> **Directions for this task**
Extract only the first line of the listing and every line after it up to and including the one with "d = ray(px, py); return Vector((0, 0, CAM_H)) + d*(Y/d.y)". Omit the pictures.
-- Begin --
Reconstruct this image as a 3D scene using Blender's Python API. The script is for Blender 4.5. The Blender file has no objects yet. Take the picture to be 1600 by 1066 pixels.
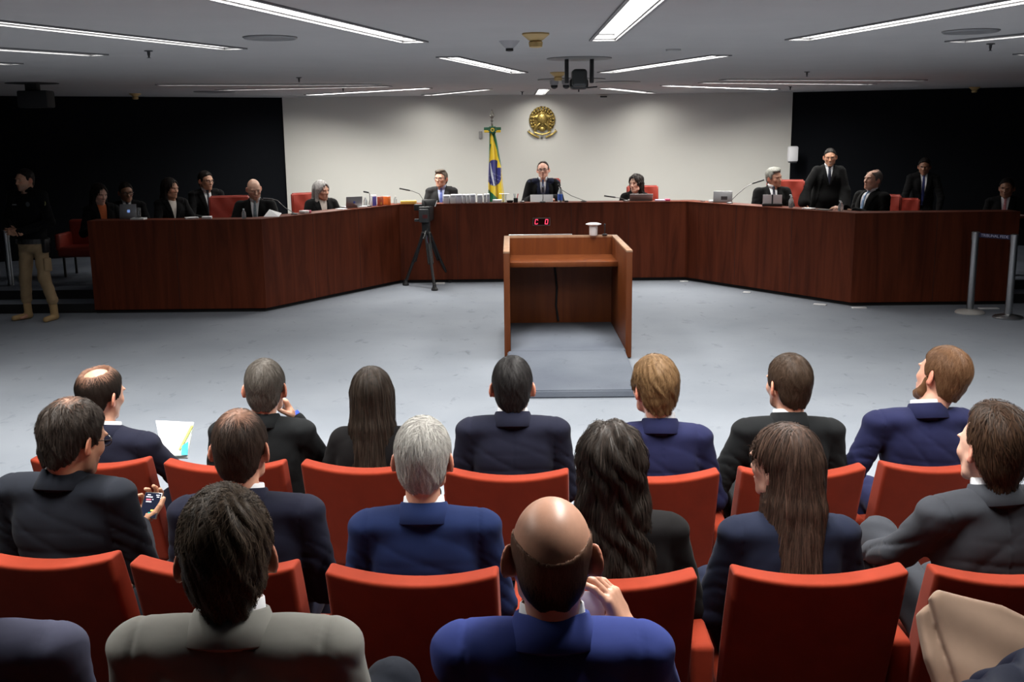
import bpy, bmesh, math, random
import numpy as np
from mathutils import Vector, Matrix, Euler
C = bpy.context.scene.collection
PI = math.pi
random.seed(7)

# ---------------------------------------------------------------- camera, world, light, exposure
FPX = 1650.0; CAM_H = 2.24; PITCH = math.radians(11.3); ROLL = math.radians(0.6)
cd = bpy.data.cameras.new('camera'); cam = bpy.data.objects.new('camera', cd); C.objects.link(cam)
cd.sensor_width = 36.0; cd.lens = FPX / 1600 * 36.0; cd.clip_start = 0.05; cd.clip_end = 100
cam.matrix_world = Matrix.Translation((0, 0, CAM_H)) @ Euler((PI/2 - PITCH, 0, 0)).to_matrix().to_4x4() @ Matrix.Rotation(-ROLL, 4, 'Z')
cd.dof.use_dof = False
bpy.context.scene.camera = cam
w = bpy.data.worlds.new('world'); bpy.context.scene.world = w; w.use_nodes = True
w.node_tree.nodes['Background'].inputs[0].default_value = (0.55, 0.6, 0.7, 1)
w.node_tree.nodes['Background'].inputs[1].default_value = 0.02
vs = bpy.context.scene.view_settings
vs.view_transform = 'Standard'; vs.look = 'None'; vs.gamma = 1; vs.use_curve_mapping = False
vs.exposure = 0.0
LIGHT_W = 62.0         # watts of one recessed fluorescent strip
CEIL = 2.85            # ceiling height

def ray(px, py):
    x = (px-800)/FPX; y = -(py-533)/FPX
    c, s = math.cos(-ROLL), math.sin(-ROLL)
    x, y = c*x - s*y, s*x + c*y
    return Vector((x, math.cos(PITCH)+y*math.sin(PITCH), -math.sin(PITCH)+y*math.cos(PITCH)))
def atz(px, py, z):
    d = ray(px, py); return Vector((0, 0, CAM_H)) + d*((z-CAM_H)/d.z)
def aty(px, py, Y):
    d = ray(px, py); return Vector((0, 0, CAM_H)) + d*(Y/d.y)

# ---------------------------------------------------------------- materials
MATS = {}
def mat(name, col, rough=0.6, metal=0.0, bump=0.0, bscale=200.0, vary=0.0, vscale=4.0, spec=0.5, emit=None, estr=0.0,
        attr=None, stretch=None, alpha=None, trans=0.0, coat=0.0, sheen=0.0, aniso=None):
    if name in MATS: return MATS[name]
    m = bpy.data.materials.new(name); m.use_nodes = True; MATS[name] = m
    nt = m.node_tree; N = nt.nodes; L = nt.links; b = N['Principled BSDF']
    b.inputs['Base Color'].default_value = (*col, 1); b.inputs['Roughness'].default_value = rough
    b.inputs['Metallic'].default_value = metal; b.inputs['Specular IOR Level'].default_value = spec
    if coat: b.inputs['Coat Weight'].default_value = coat; b.inputs['Coat Roughness'].default_value = 0.15
    if sheen: b.inputs['Sheen Weight'].default_value = sheen; b.inputs['Sheen Roughness'].default_value = 0.5
    if trans: b.inputs['Transmission Weight'].default_value = trans; b.inputs['IOR'].default_value = 1.3
    if emit: b.inputs['Emission Color'].default_value = (*emit, 1); b.inputs['Emission Strength'].default_value = estr
    tc = N.new('ShaderNodeTexCoord'); mp = N.new('ShaderNodeMapping'); L.new(tc.outputs['Object'], mp.inputs[0])
    if stretch: mp.inputs['Scale'].default_value = stretch
    colout = None
    if attr:
        a = N.new('ShaderNodeAttribute'); a.attribute_name = attr; colout = a.outputs['Color']
    if vary:
        n = N.new('ShaderNodeTexNoise'); n.inputs['Scale'].default_value = vscale; n.inputs['Detail'].default_value = 5; n.inputs['Roughness'].default_value = 0.6
        L.new(mp.outputs[0], n.inputs['Vector'])
        r = N.new('ShaderNodeMapRange'); r.inputs[1].default_value = 0.3; r.inputs[2].default_value = 0.7
        r.inputs[3].default_value = 1-vary; r.inputs[4].default_value = 1+vary; L.new(n.outputs['Fac'], r.inputs[0])
        mx = N.new('ShaderNodeMix'); mx.data_type = 'RGBA'; mx.blend_type = 'MULTIPLY'; mx.inputs[0].default_value = 1
        if colout: L.new(colout, mx.inputs[6])
        else: mx.inputs[6].default_value = (*col, 1)
        L.new(r.outputs[0], mx.inputs[7]); colout = mx.outputs[2]
    if colout: L.new(colout, b.inputs['Base Color'])
    if bump:
        n2 = N.new('ShaderNodeTexNoise'); n2.inputs['Scale'].default_value = bscale; n2.inputs['Detail'].default_value = 3
        L.new(mp.outputs[0], n2.inputs['Vector'])
        bp = N.new('ShaderNodeBump'); bp.inputs['Strength'].default_value = bump; bp.inputs['Distance'].default_value = 0.4/bscale
        L.new(n2.outputs['Fac'], bp.inputs['Height']); L.new(bp.outputs[0], b.inputs['Normal'])
    return m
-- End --
> **Exercise output**
Reconstruct this image as a 3D scene using Blender's Python API. The script is for Blender 4.5. The Blender file has no objects yet. Take the picture to be 1600 by 1066 pixels.
import bpy, bmesh, math, random
import numpy as np
from mathutils import Vector, Matrix, Euler
C = bpy.context.scene.collection
PI = math.pi
random.seed(7)

# ---------------------------------------------------------------- camera, world, light, exposure
FPX = 1650.0; CAM_H = 2.24; PITCH = math.radians(11.3); ROLL = math.radians(0.6)
cd = bpy.data.cameras.new('camera'); cam = bpy.data.objects.new('camera', cd); C.objects.link(cam)
cd.sensor_width = 36.0; cd.lens = FPX / 1600 * 36.0; cd.clip_start = 0.05; cd.clip_end = 100
cam.matrix_world = Matrix.Translation((0, 0, CAM_H)) @ Euler((PI/2 - PITCH, 0, 0)).to_matrix().to_4x4() @ Matrix.Rotation(-ROLL, 4, 'Z')
cd.dof.use_dof = False
bpy.context.scene.camera = cam
w = bpy.data.worlds.new('world'); bpy.context.scene.world = w; w.use_nodes = True
w.node_tree.nodes['Background'].inputs[0].default_value = (0.55, 0.6, 0.7, 1)
w.node_tree.nodes['Background'].inputs[1].default_value = 0.02
vs = bpy.context.scene.view_settings
vs.view_transform = 'Standard'; vs.look = 'None'; vs.gamma = 1; vs.use_curve_mapping = False
vs.exposure = 0.0
LIGHT_W = 62.0         # watts of one recessed fluorescent strip
CEIL = 2.85            # ceiling height

def ray(px, py):
    x = (px-800)/FPX; y = -(py-533)/FPX
    c, s = math.cos(-ROLL), math.sin(-ROLL)
    x, y = c*x - s*y, s*x + c*y
    return Vector((x, math.cos(PITCH)+y*math.sin(PITCH), -math.sin(PITCH)+y*math.cos(PITCH)))
def atz(px, py, z):
    d = ray(px, py); return Vector((0, 0, CAM_H)) + d*((z-CAM_H)/d.z)
def aty(px, py, Y):
    d = ray(px, py); return Vector((0, 0, CAM_H)) + d*(Y/d.y)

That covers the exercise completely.